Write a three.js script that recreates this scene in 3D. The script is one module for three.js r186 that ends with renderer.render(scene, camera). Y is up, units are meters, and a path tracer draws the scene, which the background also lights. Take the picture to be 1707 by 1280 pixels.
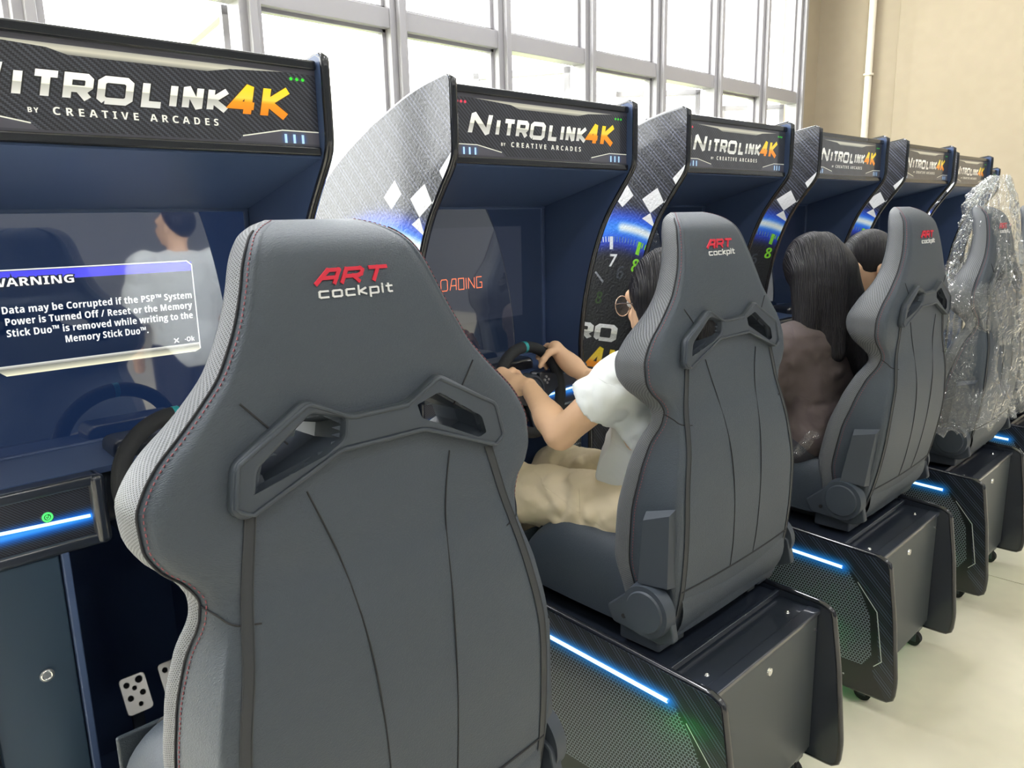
import * as THREE from 'three';
import { RoundedBoxGeometry } from 'three/addons/geometries/RoundedBoxGeometry.js';
import { mergeGeometries, mergeVertices, toCreasedNormals } from 'three/addons/utils/BufferGeometryUtils.js';
import { RectAreaLightUniformsLib } from 'three/addons/lights/RectAreaLightUniformsLib.js';

// ---------------------------------------------------------------- camera, sky, lamps, exposure
const scene = new THREE.Scene();
const V = (x, y, z) => new THREE.Vector3(x, y, z);
const camera = new THREE.PerspectiveCamera(2 * Math.atan(640 / 1290) * 180 / Math.PI, 1707 / 1280, 0.02, 400);
{
  const right = V(0.71269743, -0.02210419, 0.70112323), down = V(-0.16174925, -0.9777473, 0.13359415), back = V(-0.68256836, 0.20861836, 0.70041332);
  camera.position.set(0, 1.5, 0);
  camera.quaternion.setFromRotationMatrix(new THREE.Matrix4().makeBasis(right, down.negate(), back));
}
scene.add(camera);
scene.background = new THREE.Color(0.98, 1.0, 1.0);       // bright overcast sky
scene.backgroundIntensity = 8.5;
RectAreaLightUniformsLib.init();
const LAMP = { color: 0xf6f7ff, intensity: 15, w: 1.3, h: 0.4 };
const LAMP_AT = [[-2.8, -2.2], [0.3, -2.2], [3.4, -2.2], [6.5, -2.2], [-2.5, 1.6], [0.6, 1.6], [3.7, 1.6], [6.8, 1.6], [-2.5, 5.2], [0.6, 5.2], [3.7, 5.2], [6.8, 5.2]];
const renderer = new THREE.WebGLRenderer({ antialias: true });
renderer.toneMapping = THREE.LinearToneMapping;
renderer.toneMappingExposure = 1.4;
renderer.shadowMap.enabled = true;

// ---------------------------------------------------------------- helpers
let seed = 7;
const rnd = () => { seed = (seed * 1664525 + 1013904223) >>> 0; return seed / 4294967296; };
const used = new Map();
function numbered(n) { const k = used.get(n) || 0; used.set(n, k + 1); return k ? n + '_' + String(k).padStart(3, '0') : n; }
function tag(o, label, category, group, kind) {
  if (label) o.userData.label = label; if (category) o.userData.category = category;
  if (group) o.userData.group = group; if (kind) o.userData.kind = kind;
  return o;
}
function thing(name, label, category, p = [0, 0, 0], group) {
  const g = new THREE.Group(); g.name = numbered(name); g.position.set(...p); scene.add(g);
  return tag(g, label, category, group);
}
function mesh(name, geo, mat, parent, label) {
  const list = [].concat(geo);
  const g = list.length > 1 ? merge(list) : list[0];
  const m = new THREE.Mesh(g, mat); m.name = parent === scene ? numbered(name) : name; m.castShadow = m.receiveShadow = true;
  parent.add(m); if (label) m.userData.label = label;
  return m;
}
function struct(name, geo, mat, parent = scene) { const m = mesh(name, geo, mat, parent); if (parent === scene) { m.userData.kind = 'structure'; } return m; }
function merge(list) { return mergeGeometries(list.map((g) => { const h = g.index ? g.toNonIndexed() : g.clone(); for (const k of Object.keys(h.attributes)) if (!['position', 'normal', 'uv'].includes(k)) h.deleteAttribute(k); if (!h.attributes.uv) h.setAttribute('uv', new THREE.BufferAttribute(new Float32Array(h.attributes.position.count * 2), 2)); return h; })); }
// texture coordinates in metres, by the main direction of each face
function boxUV(g) {
  const h = g.index ? g.toNonIndexed() : g, p = h.attributes.position, n = h.attributes.normal, uv = new Float32Array(p.count * 2);
  for (let i = 0; i < p.count; i += 3) {
    const ax = Math.abs(n.getX(i) + n.getX(i + 1) + n.getX(i + 2)), ay = Math.abs(n.getY(i) + n.getY(i + 1) + n.getY(i + 2)), az = Math.abs(n.getZ(i) + n.getZ(i + 1) + n.getZ(i + 2));
    for (let k = i; k < i + 3; k++) {
      const x = p.getX(k), y = p.getY(k), z = p.getZ(k);
      const a = ax > ay && ax > az ? [z, y] : ay > az ? [x, z] : [x, y];
      uv[k * 2] = a[0]; uv[k * 2 + 1] = a[1];
    }
  }
  h.setAttribute('uv', new THREE.BufferAttribute(uv, 2));
  return h;
}
function box(x0, x1, y0, y1, z0, z1, r = 0) {
  const w = Math.abs(x1 - x0), h = Math.abs(y1 - y0), d = Math.abs(z1 - z0);
  const g = r ? new RoundedBoxGeometry(w, h, d, 2, Math.min(r, w / 2.01, h / 2.01, d / 2.01)) : new THREE.BoxGeometry(w, h, d);
  g.translate((x0 + x1) / 2, (y0 + y1) / 2, (z0 + z1) / 2);
  return boxUV(g);
}
function tube(pts, r, seg = 40, rad = 8, closed = false, straight = false) {
  const v = pts.map((p) => (p.isVector3 ? p : V(...p)));
  let c;
  if (straight) { c = new THREE.CurvePath(); for (let i = 0; i < v.length - 1; i++) c.add(new THREE.LineCurve3(v[i], v[i + 1])); } else c = new THREE.CatmullRomCurve3(v, closed, 'centripetal');
  return new THREE.TubeGeometry(c, seg, r, rad, closed);
}
function rod(a, b, r, r2 = r, n = 12) {
  const A = V(...a), B = V(...b), d = B.clone().sub(A), g = new THREE.CylinderGeometry(r2, r, d.length(), n);
  g.applyQuaternion(new THREE.Quaternion().setFromUnitVectors(V(0, 1, 0), d.normalize())); g.translate((a[0] + b[0]) / 2, (a[1] + b[1]) / 2, (a[2] + b[2]) / 2);
  return g;
}
function bar(a, b, w, h) { // rectangular bar between two points, h is measured upwards
  const A = V(...a), B = V(...b), d = B.clone().sub(A), L = d.length(), g = new THREE.BoxGeometry(w, h, L);
  const m = new THREE.Matrix4().lookAt(A, B, V(0, 1, 0)); g.applyMatrix4(m); g.translate((a[0] + b[0]) / 2, (a[1] + b[1]) / 2, (a[2] + b[2]) / 2);
  return boxUV(g);
}
// grid of points (rows of equal length) -> geometry; uv in metres
function gridGeo(rows, flip = false) {
  const R = rows.length, C = rows[0].length, pos = new Float32Array(R * C * 3), uv = new Float32Array(R * C * 2), idx = [];
  for (let i = 0; i < R; i++) { let s = 0; for (let j = 0; j < C; j++) { const p = rows[i][j]; pos.set([p.x, p.y, p.z], (i * C + j) * 3); if (j) s += p.distanceTo(rows[i][j - 1]); uv[(i * C + j) * 2] = s; uv[(i * C + j) * 2 + 1] = i ? uv[((i - 1) * C) * 2 + 1] + rows[i][C >> 1].distanceTo(rows[i - 1][C >> 1]) : 0; } }
  for (let i = 0; i < R - 1; i++) for (let j = 0; j < C - 1; j++) { const a = i * C + j, b = a + 1, c = a + C, d = c + 1; flip ? idx.push(a, c, b, b, c, d) : idx.push(a, b, c, b, d, c); }
  const g = new THREE.BufferGeometry();
  g.setAttribute('position', new THREE.BufferAttribute(pos, 3)); g.setAttribute('uv', new THREE.BufferAttribute(uv, 2)); g.setIndex(idx); g.computeVertexNormals();
  return g;
}
function subGrid(g, R, C, j0, j1, keep) { // columns j0..j1 of a gridGeo with its smooth normals
  const idx = [], src = g.index.array, out = g.clone(), p = g.attributes.position;
  for (let i = 0; i < R - 1; i++) for (let j = j0; j < j1; j++) for (let k = 0; k < 2; k++) {
    const o = ((i * (C - 1) + j) * 2 + k) * 3, t = [src[o], src[o + 1], src[o + 2]];
    if (keep && !keep((p.getX(t[0]) + p.getX(t[1]) + p.getX(t[2])) / 3, (p.getY(t[0]) + p.getY(t[1]) + p.getY(t[2])) / 3)) continue;
    idx.push(...t);
  }
  out.setIndex(idx);
  return out.toNonIndexed();
}
function shapeOf(pts, r = 0) { // polygon, its corners rounded by r (a number or one per corner)
  const s = new THREE.Shape(), n = pts.length;
  for (let i = 0; i < n; i++) {
    const P = new THREE.Vector2(...pts[(i + n - 1) % n]), Q = new THREE.Vector2(...pts[i]), N = new THREE.Vector2(...pts[(i + 1) % n]), rr = Array.isArray(r) ? r[i] : r;
    const a = Q.clone().add(P.clone().sub(Q).setLength(Math.min(rr, P.distanceTo(Q) * 0.48))), b = Q.clone().add(N.clone().sub(Q).setLength(Math.min(rr, N.distanceTo(Q) * 0.48)));
    i ? s.lineTo(a.x, a.y) : s.moveTo(a.x, a.y);
    if (rr) s.quadraticCurveTo(Q.x, Q.y, b.x, b.y);
  }
  s.closePath();
  return s;
}
const extrude = (shape, depth, bevel = 0, o = {}) => new THREE.ExtrudeGeometry(shape, { depth: depth - 2 * bevel, bevelEnabled: bevel > 0, bevelSize: bevel, bevelThickness: bevel, bevelOffset: -bevel, bevelSegments: 2, curveSegments: 6, ...o }).translate(0, 0, bevel);
const inside = (x, y, P) => { let c = false; for (let i = 0, j = P.length - 1; i < P.length; j = i++) if ((P[i][1] > y) !== (P[j][1] > y) && x < (P[j][0] - P[i][0]) * (y - P[i][1]) / (P[j][1] - P[i][1]) + P[i][0]) c = !c; return c; };
function lerpTable(T, y) { // smooth table look-up
  const n = T.length; if (y <= T[0][0]) return T[0][1]; if (y >= T[n - 1][0]) return T[n - 1][1];
  let i = 0; while (T[i + 1][0] < y) i++;
  const [x0, a] = T[i], [x1, b] = T[i + 1], h = x1 - x0, t = (y - x0) / h, s = (b - a) / h;
  const sl = (k) => { if (k <= 0 || k >= n - 1) return k <= 0 ? (T[1][1] - T[0][1]) / (T[1][0] - T[0][0]) : (T[n - 1][1] - T[n - 2][1]) / (T[n - 1][0] - T[n - 2][0]); const l = (T[k][1] - T[k - 1][1]) / (T[k][0] - T[k - 1][0]), r = (T[k + 1][1] - T[k][1]) / (T[k + 1][0] - T[k][0]); return l * r <= 0 ? 0 : 2 * l * r / (l + r); };
  const m0 = sl(i), m1 = sl(i + 1), t2 = t * t, t3 = t2 * t;
  return (2 * t3 - 3 * t2 + 1) * a + (t3 - 2 * t2 + t) * h * m0 + (-2 * t3 + 3 * t2) * b + (t3 - t2) * h * m1;
}
// value noise
const hash = (x, y, z) => { let h = Math.imul(x, 374761393) ^ Math.imul(y, 668265263) ^ Math.imul(z, 2147483647 ^ 0x51ab3c); h = Math.imul(h ^ (h >>> 13), 1274126177); return ((h ^ (h >>> 16)) >>> 0) / 4294967296; };
function noise(x, y, z = 0, per = 0) {
  const xi = Math.floor(x), yi = Math.floor(y), zi = Math.floor(z), f = (t) => t * t * (3 - 2 * t), u = f(x - xi), v = f(y - yi), w = f(z - zi);
  const m = (a) => (per ? ((a % per) + per) % per : a), H = (i, j, k) => hash(m(xi + i), m(yi + j), zi + k), L = (a, b, t) => a + (b - a) * t;
  return L(L(L(H(0, 0, 0), H(1, 0, 0), u), L(H(0, 1, 0), H(1, 1, 0), u), v), L(L(H(0, 0, 1), H(1, 0, 1), u), L(H(0, 1, 1), H(1, 1, 1), u), v), w);
}
function dataTex(S, fn, metres, srgb = false) { // fn(u, v) in 0..1 -> [r, g, b] or a grey
  const d = new Uint8Array(S * S * 4);
  for (let y = 0; y < S; y++) for (let x = 0; x < S; x++) { const c = fn(x / S, y / S), a = Array.isArray(c) ? c : [c, c, c]; for (let k = 0; k < 3; k++) d[(y * S + x) * 4 + k] = Math.max(0, Math.min(255, a[k] * 255)); d[(y * S + x) * 4 + 3] = 255; }
  const t = new THREE.DataTexture(d, S, S); t.wrapS = t.wrapT = THREE.RepeatWrapping; t.magFilter = THREE.LinearFilter; if (srgb) t.colorSpace = THREE.SRGBColorSpace;
  t.repeat.set(1 / metres, 1 / metres); t.needsUpdate = true;
  return t;
}
function canvasTex(w, h, draw) {
  const c = document.createElement('canvas'); c.width = w; c.height = h; draw(c.getContext('2d'), w, h);
  const t = new THREE.CanvasTexture(c); t.colorSpace = THREE.SRGBColorSpace;
  return t;
}
const std = (o) => new THREE.MeshStandardMaterial(o), phy = (o) => new THREE.MeshPhysicalMaterial(o), lin = (r, g, b) => new THREE.Color().setRGB(r, g, b);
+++
Instructions to follow
Please quote the lines of the material, beginning with the first and ending with the one that contains "renderer.shadowMap.enabled = true;", exactly as written and without any pictures.

Answer for this exercise
Write a three.js script that recreates this scene in 3D. The script is one module for three.js r186 that ends with renderer.render(scene, camera). Y is up, units are meters, and a path tracer draws the scene, which the background also lights. Take the picture to be 1707 by 1280 pixels.
import * as THREE from 'three';
import { RoundedBoxGeometry } from 'three/addons/geometries/RoundedBoxGeometry.js';
import { mergeGeometries, mergeVertices, toCreasedNormals } from 'three/addons/utils/BufferGeometryUtils.js';
import { RectAreaLightUniformsLib } from 'three/addons/lights/RectAreaLightUniformsLib.js';

// ---------------------------------------------------------------- camera, sky, lamps, exposure
const scene = new THREE.Scene();
const V = (x, y, z) => new THREE.Vector3(x, y, z);
const camera = new THREE.PerspectiveCamera(2 * Math.atan(640 / 1290) * 180 / Math.PI, 1707 / 1280, 0.02, 400);
{
  const right = V(0.71269743, -0.02210419, 0.70112323), down = V(-0.16174925, -0.9777473, 0.13359415), back = V(-0.68256836, 0.20861836, 0.70041332);
  camera.position.set(0, 1.5, 0);
  camera.quaternion.setFromRotationMatrix(new THREE.Matrix4().makeBasis(right, down.negate(), back));
}
scene.add(camera);
scene.background = new THREE.Color(0.98, 1.0, 1.0);       // bright overcast sky
scene.backgroundIntensity = 8.5;
RectAreaLightUniformsLib.init();
const LAMP = { color: 0xf6f7ff, intensity: 15, w: 1.3, h: 0.4 };
const LAMP_AT = [[-2.8, -2.2], [0.3, -2.2], [3.4, -2.2], [6.5, -2.2], [-2.5, 1.6], [0.6, 1.6], [3.7, 1.6], [6.8, 1.6], [-2.5, 5.2], [0.6, 5.2], [3.7, 5.2], [6.8, 5.2]];
const renderer = new THREE.WebGLRenderer({ antialias: true });
renderer.toneMapping = THREE.LinearToneMapping;
renderer.toneMappingExposure = 1.4;
renderer.shadowMap.enabled = true;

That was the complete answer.